Had Granville T. Woods been allowed to focus on his work—and pay less attention to lawsuits—who knows how many more inventions he’d have to his name?

The Black American inventor, born in Ohio in 1856, secured more than 60 patents before he died in 1910, at the age of 53. His output ranged from egg incubators to enhancements for telephones and phonographs, though he is now best known for his work on railway systems and transportation safety. In 2004, during the New York City Subway’s centennial year, commemorative MetroCards stated that Woods “made subway travel possible in New York City when he patented the third-rail system for conducting electric power to railway cars.” The National Inventors Hall of Fame cites the third rail as one of Woods’s greatest achievements, along with the induction telegraph, which enabled moving trains to communicate with stations and prevent crashes.

On July 21, 2020, one of Woods’s original patents was sold in Sotheby’s Fine Books and Manuscripts auction, for $3,500. It outlines Woods’s development of an electrical line that is entirely concealed underground—or, as Woods described it in the 1891 patent, “a cheap, simple, and efficient electric-railway system … which entirely dispenses with overhead wires or with exposed feeders and does not require conduits or openings in the street …” The patent was sold alongside other papers from Woods’s life and work, including a blueprint and sketches for another of his many creations. Justin Caldwell, Vice President of Sotheby’s New York, says he’s not aware of any other auctions that have included Woods’s work or papers.

This Woods patent, from 1891, details plans for concealed electrical locomotion.
This Woods patent, from 1891, details plans for concealed electrical locomotion. Courtesy Sotheby’s

Despite his striking productivity, Woods had a difficult time profiting from his inventions. Rayvon Fouché, a professor of American Studies at Purdue University who studies technology and invention, says it’s a common misunderstanding that patents lead to wealth. More often, competition with other inventors—or a simple lack of commercial interest in the product—prevents innovators from seeing major returns, says Fouché, who is also the author of Black Inventors in the Age of Segregation: Granville T. Woods, Lewis H. Latimer, and Shelby J. Davidson.

Certainly, Woods faced a great deal of competition, sometimes from the very top of the inventor’s world. In fact, Thomas Edison sued him twice (unsuccessfully, both times). Woods was working in a time of rapid and meaningful innovation in the field of electrical engineering, when it was not uncommon for inventors to quickly license their creations and then move on to their next projects. But Woods was also burdened with some particularly duplicitous collaborators and poorly timed lawsuits. He endured nasty legal proceedings against his business partner, James S. Zerbe, over claims for designs related to electrical locomotion, and fought Zerbe in court for close to a decade. Woods prevailed, says Fouché, but “the moment passed,” he explains, and the patented technology was no longer in vogue by the time the suit wrapped up. (The lots sold by Sotheby’s also include legal documents pertaining to the dispute.)

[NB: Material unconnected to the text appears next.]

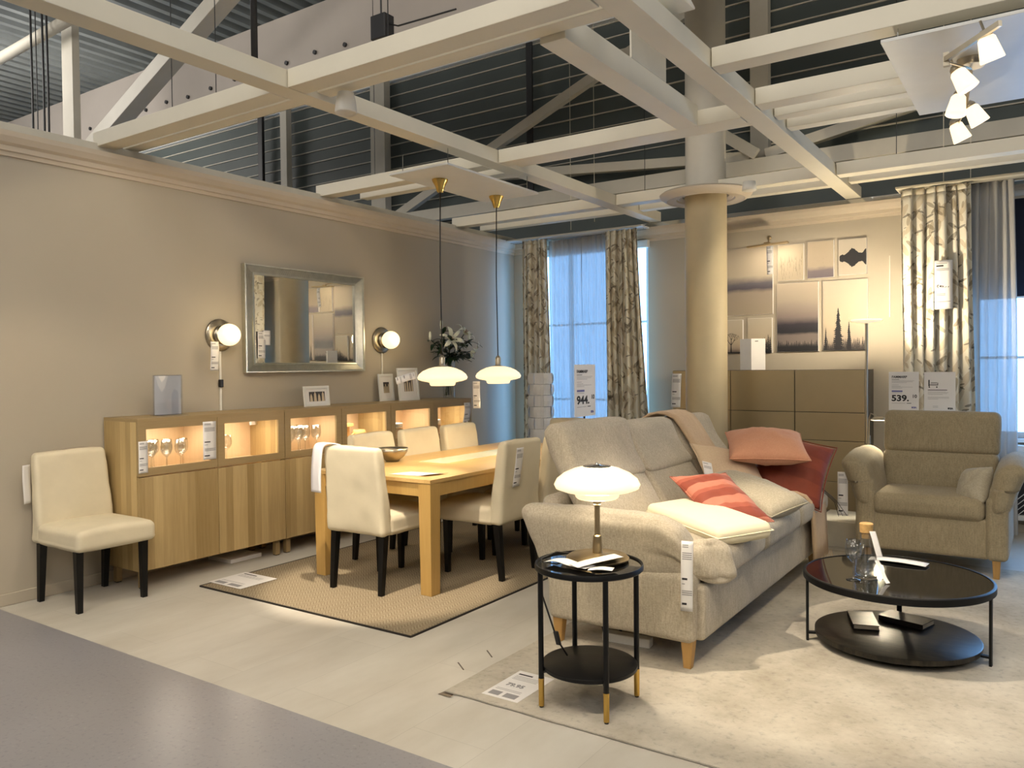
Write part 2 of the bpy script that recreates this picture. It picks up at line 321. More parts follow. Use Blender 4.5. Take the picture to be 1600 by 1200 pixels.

A blueprint drawn by Woods, dated 1898.
A blueprint drawn by Woods, dated 1898. Courtesy Sotheby’s

Beginning during Woods’s lifetime, trade publications and other newspapers took to calling Woods the “Black Edison,” a nickname that reflected the virtual absence of Black Americans in engineering during Reconstruction and the late 19th century. That reality haunted Woods, who, according to a recent belated obituary in The New York Times, often said that he was born in Australia in order to distance himself from the strictures of America’s racial hierarchy. Though Woods found (relatively) more financial success later in life, after selling a series of inventions to the likes of General Electric and George Westinghouse—including an early version of the “dead man’s brake,” which can stop a train with an incapacitated conductor—he was still deprived of the recognition that others in his field enjoyed. In fact, despite working at the top of his field, alongside figures such as Westinghouse, Woods was buried in an unmarked grave in Queens, which only received a stone in 1975.

His life is a lesson not only in science and innovation, but also in the precariousness of legacy. Inventors, says Fouché—both those who enjoy credit and those who are denied it—rarely innovate in isolation. Many brilliant minds work simultaneously on the same problem, and for reasons of prejudice, luck, or law, just a few of them enter the historical record.